=== Data provided ===
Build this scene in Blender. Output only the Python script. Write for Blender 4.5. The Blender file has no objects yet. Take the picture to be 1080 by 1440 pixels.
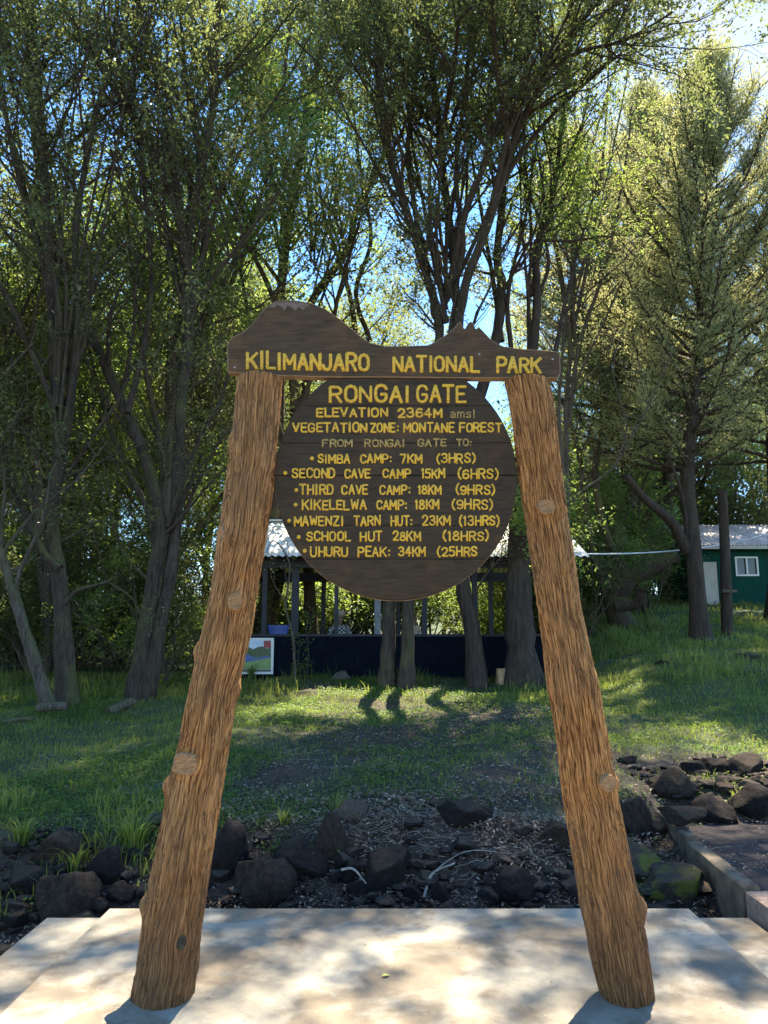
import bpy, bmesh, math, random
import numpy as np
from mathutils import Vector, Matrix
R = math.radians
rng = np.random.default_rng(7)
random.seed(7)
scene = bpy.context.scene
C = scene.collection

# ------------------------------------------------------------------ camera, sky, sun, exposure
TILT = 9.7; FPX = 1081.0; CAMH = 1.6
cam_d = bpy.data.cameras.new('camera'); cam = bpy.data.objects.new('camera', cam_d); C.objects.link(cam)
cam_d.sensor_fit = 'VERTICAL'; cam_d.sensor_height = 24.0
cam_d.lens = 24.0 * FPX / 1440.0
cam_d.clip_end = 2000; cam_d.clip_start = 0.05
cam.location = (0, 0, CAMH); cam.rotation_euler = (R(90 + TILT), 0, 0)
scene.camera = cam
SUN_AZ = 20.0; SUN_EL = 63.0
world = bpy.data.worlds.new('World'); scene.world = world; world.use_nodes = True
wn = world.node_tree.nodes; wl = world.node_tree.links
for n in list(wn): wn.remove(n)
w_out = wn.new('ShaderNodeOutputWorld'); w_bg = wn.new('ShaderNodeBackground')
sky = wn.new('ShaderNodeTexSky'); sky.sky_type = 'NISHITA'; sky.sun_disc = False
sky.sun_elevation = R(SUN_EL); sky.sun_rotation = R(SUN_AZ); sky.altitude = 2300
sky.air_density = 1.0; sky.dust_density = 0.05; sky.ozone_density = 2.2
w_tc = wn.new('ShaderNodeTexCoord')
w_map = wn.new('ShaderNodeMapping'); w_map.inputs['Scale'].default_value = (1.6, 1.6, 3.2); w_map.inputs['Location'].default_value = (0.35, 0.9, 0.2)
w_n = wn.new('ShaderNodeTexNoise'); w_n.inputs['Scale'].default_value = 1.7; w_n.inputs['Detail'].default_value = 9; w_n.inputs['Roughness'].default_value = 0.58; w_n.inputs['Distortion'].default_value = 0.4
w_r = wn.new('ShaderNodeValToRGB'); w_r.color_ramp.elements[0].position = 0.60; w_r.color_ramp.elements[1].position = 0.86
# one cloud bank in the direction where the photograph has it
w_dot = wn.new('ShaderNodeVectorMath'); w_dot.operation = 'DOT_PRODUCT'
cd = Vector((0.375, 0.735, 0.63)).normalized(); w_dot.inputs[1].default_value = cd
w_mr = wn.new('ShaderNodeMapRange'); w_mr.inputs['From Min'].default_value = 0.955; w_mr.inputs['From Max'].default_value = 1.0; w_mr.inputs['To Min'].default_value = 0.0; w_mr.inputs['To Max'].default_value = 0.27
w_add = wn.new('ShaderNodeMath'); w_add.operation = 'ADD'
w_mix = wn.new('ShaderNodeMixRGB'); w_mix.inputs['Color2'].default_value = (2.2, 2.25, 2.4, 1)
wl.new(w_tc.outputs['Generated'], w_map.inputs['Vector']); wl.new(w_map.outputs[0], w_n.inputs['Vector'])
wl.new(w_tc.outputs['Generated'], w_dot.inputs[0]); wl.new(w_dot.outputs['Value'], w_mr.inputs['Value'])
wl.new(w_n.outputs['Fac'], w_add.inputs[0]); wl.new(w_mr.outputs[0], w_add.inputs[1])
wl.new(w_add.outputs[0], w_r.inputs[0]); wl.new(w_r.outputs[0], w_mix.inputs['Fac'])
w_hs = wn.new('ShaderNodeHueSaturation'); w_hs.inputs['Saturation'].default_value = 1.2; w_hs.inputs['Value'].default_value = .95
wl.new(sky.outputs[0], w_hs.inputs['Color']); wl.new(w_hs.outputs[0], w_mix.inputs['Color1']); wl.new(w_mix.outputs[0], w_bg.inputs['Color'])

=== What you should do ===
Reproduce the material above exactly, first line through the line that contains "C = scene.collection", minus the pictures.

=== Result below ===
Build this scene in Blender. Output only the Python script. Write for Blender 4.5. The Blender file has no objects yet. Take the picture to be 1080 by 1440 pixels.
import bpy, bmesh, math, random
import numpy as np
from mathutils import Vector, Matrix
R = math.radians
rng = np.random.default_rng(7)
random.seed(7)
scene = bpy.context.scene
C = scene.collection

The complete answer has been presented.